| What is required |
Copy each line that holds "empty".
■ ■ ■
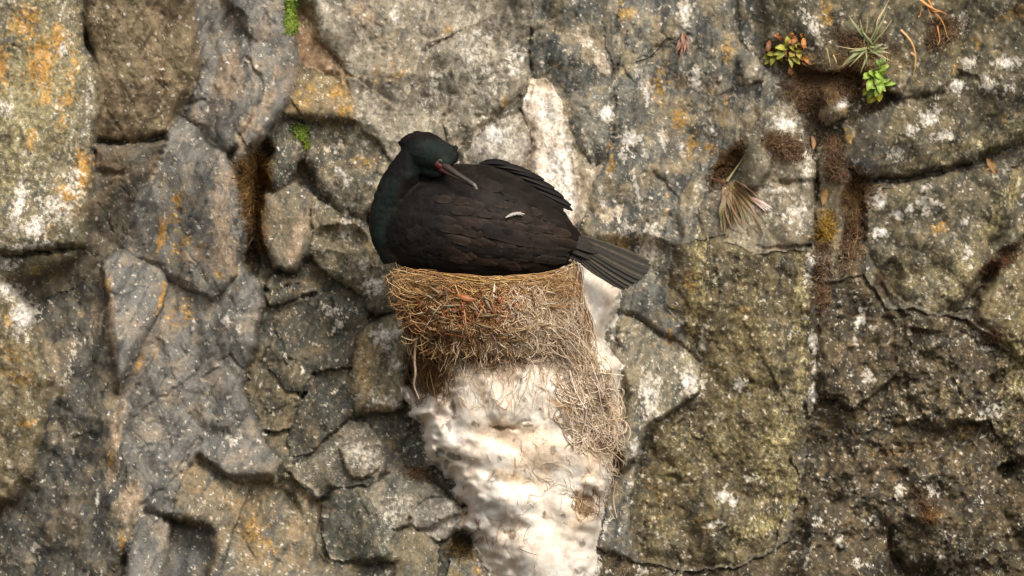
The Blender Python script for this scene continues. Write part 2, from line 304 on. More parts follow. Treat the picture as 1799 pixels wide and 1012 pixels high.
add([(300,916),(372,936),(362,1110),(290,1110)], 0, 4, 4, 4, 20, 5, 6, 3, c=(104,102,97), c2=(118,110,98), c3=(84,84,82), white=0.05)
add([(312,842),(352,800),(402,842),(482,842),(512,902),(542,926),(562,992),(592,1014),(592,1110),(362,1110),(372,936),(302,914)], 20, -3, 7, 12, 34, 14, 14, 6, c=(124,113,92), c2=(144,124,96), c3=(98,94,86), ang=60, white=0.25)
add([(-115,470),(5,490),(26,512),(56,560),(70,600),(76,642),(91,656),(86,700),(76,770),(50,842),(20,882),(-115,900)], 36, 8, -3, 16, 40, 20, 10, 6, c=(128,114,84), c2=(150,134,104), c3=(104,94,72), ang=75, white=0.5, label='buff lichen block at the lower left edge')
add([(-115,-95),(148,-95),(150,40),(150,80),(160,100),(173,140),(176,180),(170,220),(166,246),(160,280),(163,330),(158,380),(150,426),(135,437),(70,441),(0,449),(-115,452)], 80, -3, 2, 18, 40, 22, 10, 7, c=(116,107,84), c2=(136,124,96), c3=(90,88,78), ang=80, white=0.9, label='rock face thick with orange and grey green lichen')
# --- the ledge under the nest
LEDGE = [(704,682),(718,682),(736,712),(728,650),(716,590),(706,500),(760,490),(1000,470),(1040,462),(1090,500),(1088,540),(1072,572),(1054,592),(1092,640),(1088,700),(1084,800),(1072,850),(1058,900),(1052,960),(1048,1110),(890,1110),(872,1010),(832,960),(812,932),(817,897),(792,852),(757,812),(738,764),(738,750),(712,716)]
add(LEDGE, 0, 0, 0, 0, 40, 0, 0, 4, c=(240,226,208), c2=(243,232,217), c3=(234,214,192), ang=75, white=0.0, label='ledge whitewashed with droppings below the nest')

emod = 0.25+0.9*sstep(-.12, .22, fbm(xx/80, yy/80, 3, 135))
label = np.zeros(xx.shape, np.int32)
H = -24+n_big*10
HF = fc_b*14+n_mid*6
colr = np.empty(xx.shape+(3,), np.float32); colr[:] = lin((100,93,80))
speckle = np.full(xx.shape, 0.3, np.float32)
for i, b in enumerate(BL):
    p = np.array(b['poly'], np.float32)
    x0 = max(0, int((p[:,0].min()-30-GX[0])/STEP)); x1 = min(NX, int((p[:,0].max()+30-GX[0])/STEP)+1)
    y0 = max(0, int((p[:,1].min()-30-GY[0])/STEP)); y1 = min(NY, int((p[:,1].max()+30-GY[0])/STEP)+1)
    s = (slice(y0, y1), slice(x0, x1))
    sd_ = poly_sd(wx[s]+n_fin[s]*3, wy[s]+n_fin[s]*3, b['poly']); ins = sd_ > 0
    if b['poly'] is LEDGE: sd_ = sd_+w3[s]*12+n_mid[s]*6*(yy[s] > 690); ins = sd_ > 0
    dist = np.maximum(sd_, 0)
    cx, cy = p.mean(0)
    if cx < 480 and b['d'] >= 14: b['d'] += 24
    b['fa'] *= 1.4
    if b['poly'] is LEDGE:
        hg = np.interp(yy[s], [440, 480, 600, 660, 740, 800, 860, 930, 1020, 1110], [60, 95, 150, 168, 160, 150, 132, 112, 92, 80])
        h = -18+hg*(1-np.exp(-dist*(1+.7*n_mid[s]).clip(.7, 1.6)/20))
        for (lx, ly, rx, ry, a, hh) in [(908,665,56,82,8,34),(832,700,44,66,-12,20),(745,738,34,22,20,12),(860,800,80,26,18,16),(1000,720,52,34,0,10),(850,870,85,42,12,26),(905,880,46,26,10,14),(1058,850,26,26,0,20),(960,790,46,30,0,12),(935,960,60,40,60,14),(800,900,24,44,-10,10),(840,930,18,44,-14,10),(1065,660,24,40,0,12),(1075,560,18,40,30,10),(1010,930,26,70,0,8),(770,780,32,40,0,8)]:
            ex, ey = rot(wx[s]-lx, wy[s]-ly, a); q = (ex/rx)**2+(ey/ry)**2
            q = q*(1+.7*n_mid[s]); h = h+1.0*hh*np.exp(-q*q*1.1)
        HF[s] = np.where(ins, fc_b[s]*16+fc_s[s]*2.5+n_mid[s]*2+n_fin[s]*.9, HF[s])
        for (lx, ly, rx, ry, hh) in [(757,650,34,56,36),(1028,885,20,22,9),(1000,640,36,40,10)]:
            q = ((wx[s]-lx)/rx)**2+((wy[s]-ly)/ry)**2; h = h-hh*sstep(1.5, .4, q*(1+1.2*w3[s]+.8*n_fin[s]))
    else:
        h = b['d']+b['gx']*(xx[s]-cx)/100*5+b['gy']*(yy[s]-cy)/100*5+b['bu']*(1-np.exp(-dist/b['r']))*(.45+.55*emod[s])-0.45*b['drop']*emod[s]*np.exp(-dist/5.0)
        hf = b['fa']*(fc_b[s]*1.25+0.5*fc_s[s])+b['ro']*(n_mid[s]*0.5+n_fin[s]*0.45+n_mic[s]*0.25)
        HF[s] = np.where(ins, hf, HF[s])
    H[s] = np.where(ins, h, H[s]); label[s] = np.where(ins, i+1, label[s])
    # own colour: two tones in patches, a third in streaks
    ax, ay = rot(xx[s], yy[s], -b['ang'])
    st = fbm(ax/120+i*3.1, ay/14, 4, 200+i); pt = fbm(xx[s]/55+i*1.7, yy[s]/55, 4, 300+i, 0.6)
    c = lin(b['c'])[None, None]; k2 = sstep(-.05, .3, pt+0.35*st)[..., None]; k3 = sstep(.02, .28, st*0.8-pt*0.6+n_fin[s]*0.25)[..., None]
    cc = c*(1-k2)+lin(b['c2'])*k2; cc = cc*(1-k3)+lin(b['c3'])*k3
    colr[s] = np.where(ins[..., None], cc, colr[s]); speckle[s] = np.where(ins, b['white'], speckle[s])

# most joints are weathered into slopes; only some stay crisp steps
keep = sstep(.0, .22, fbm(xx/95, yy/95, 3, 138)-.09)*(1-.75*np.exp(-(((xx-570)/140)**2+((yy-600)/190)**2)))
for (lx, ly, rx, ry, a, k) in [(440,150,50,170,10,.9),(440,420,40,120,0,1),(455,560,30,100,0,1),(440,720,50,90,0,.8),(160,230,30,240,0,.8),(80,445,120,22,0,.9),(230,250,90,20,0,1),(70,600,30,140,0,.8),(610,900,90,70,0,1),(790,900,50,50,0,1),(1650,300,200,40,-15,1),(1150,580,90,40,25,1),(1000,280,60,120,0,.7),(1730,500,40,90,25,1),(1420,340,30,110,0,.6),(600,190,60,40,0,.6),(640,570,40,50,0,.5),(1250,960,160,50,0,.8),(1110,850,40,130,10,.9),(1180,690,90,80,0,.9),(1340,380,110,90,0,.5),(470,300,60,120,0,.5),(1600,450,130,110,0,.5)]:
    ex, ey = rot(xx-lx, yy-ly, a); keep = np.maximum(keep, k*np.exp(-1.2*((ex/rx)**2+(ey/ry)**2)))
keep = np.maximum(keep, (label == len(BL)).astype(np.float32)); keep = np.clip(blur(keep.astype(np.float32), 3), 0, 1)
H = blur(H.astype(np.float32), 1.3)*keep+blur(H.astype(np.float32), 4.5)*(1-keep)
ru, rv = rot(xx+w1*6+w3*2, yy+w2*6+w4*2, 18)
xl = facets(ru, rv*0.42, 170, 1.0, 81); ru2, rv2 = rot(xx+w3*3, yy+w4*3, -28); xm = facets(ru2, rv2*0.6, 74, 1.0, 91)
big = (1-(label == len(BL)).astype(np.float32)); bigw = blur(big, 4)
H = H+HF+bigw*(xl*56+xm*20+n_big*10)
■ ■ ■
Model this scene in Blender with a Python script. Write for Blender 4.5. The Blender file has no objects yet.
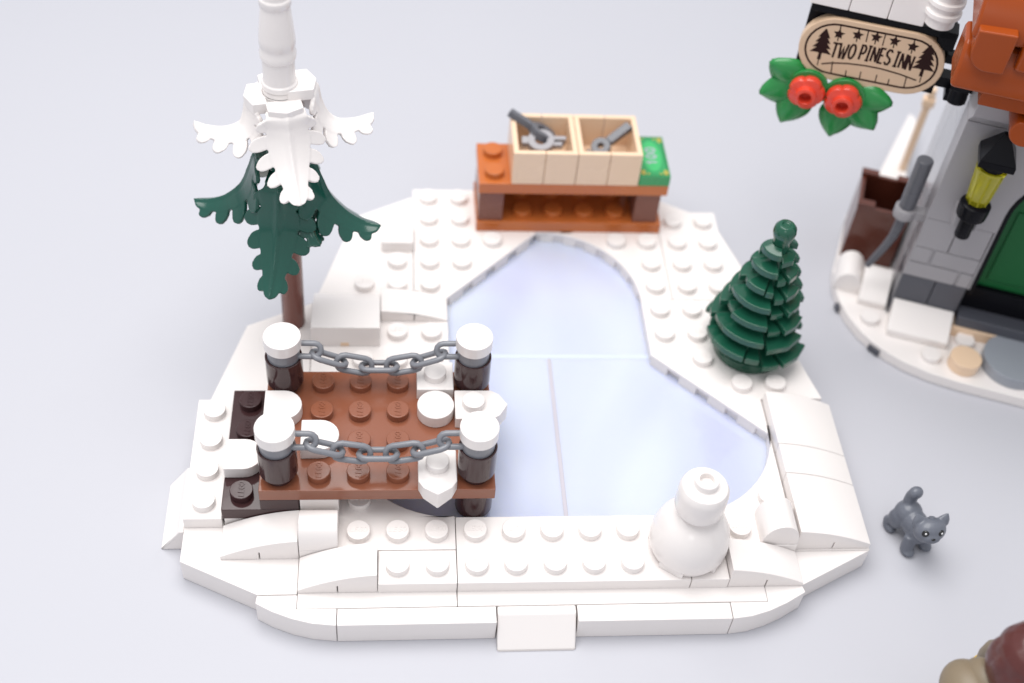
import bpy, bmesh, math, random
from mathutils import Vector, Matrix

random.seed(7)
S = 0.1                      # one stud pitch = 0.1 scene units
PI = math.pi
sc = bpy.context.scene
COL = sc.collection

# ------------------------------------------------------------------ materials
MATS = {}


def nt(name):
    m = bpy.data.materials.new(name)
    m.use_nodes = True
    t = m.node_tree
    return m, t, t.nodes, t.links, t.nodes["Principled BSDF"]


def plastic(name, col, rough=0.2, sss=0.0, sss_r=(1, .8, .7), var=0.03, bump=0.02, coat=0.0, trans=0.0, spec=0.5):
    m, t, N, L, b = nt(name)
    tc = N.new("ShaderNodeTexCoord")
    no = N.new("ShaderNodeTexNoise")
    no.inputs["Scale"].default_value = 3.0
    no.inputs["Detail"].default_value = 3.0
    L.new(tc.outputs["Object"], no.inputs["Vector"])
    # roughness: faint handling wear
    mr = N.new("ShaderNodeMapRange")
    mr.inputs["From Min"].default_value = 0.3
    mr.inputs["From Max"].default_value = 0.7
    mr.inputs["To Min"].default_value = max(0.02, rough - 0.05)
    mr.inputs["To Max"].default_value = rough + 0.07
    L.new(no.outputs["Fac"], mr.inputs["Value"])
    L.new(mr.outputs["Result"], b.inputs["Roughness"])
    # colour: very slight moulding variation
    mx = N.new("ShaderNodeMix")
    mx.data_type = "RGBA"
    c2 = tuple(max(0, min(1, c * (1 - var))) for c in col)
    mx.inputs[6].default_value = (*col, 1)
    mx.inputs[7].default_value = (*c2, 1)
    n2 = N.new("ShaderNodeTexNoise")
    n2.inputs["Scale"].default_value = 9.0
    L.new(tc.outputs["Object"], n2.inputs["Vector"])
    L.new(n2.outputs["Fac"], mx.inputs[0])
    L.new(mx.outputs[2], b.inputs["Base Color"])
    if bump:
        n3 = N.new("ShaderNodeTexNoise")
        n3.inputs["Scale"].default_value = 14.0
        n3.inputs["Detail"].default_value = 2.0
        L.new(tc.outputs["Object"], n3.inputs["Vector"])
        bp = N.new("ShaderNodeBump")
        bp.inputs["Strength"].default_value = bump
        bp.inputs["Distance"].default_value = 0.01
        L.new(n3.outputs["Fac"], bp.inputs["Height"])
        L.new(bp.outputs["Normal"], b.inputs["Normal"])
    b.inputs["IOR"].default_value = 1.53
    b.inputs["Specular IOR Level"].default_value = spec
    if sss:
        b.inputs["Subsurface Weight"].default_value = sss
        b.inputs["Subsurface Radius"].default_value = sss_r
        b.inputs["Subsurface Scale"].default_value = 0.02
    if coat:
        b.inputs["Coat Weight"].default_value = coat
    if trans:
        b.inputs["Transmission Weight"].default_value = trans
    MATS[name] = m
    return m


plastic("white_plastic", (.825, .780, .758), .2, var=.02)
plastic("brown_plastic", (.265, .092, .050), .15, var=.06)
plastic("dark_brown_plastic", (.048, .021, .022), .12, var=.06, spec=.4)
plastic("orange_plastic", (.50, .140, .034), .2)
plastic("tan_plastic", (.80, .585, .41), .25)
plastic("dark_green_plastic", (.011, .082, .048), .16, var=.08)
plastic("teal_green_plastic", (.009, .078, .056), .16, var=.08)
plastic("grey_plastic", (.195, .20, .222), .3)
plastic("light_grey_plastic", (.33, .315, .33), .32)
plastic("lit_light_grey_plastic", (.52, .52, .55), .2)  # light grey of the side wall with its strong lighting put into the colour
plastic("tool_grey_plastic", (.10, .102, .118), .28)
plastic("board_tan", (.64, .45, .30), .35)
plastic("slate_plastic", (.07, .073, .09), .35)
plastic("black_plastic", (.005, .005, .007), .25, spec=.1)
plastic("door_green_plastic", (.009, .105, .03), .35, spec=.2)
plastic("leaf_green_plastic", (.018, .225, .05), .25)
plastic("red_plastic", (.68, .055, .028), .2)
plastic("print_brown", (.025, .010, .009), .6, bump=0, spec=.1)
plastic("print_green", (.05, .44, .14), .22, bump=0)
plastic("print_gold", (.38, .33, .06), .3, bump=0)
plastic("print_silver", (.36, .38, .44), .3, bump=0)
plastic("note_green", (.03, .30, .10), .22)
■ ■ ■
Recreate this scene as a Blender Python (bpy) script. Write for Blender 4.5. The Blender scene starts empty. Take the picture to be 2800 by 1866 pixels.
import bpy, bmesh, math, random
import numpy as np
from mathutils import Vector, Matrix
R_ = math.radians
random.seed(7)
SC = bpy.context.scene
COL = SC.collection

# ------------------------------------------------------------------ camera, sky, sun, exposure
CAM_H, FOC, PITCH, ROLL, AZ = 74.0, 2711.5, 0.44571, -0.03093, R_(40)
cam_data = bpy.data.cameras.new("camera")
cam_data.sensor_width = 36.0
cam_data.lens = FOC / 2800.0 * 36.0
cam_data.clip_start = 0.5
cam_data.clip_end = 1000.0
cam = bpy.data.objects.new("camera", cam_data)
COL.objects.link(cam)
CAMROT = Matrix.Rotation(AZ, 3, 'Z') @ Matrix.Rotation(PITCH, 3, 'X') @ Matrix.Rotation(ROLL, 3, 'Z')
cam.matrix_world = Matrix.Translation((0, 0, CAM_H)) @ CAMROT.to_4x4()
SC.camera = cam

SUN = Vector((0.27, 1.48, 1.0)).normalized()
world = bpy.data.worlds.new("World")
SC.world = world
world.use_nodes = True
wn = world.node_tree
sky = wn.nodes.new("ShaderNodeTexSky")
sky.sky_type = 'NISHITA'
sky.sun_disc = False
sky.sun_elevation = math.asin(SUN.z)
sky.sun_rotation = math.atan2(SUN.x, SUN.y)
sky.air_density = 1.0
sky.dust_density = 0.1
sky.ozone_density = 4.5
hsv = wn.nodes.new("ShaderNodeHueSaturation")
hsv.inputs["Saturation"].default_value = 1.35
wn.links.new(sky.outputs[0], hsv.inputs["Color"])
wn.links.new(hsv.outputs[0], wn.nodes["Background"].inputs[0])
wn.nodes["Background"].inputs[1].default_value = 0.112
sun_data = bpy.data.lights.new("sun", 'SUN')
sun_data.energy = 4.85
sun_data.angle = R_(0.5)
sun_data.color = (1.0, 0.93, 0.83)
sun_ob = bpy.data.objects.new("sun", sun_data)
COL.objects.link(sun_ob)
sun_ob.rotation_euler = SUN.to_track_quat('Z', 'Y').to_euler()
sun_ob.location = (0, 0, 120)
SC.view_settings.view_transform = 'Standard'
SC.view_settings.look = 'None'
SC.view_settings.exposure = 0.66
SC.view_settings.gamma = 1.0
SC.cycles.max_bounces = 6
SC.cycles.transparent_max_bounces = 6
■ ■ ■
| Finished task |
colr = np.empty(xx.shape+(3,), np.float32); colr[:] = lin((100,93,80))
Recreate this scene as a Blender Python (bpy) script. Write for Blender 4.5. The Blender scene starts empty. Take the picture to be 2800 by 1866 pixels.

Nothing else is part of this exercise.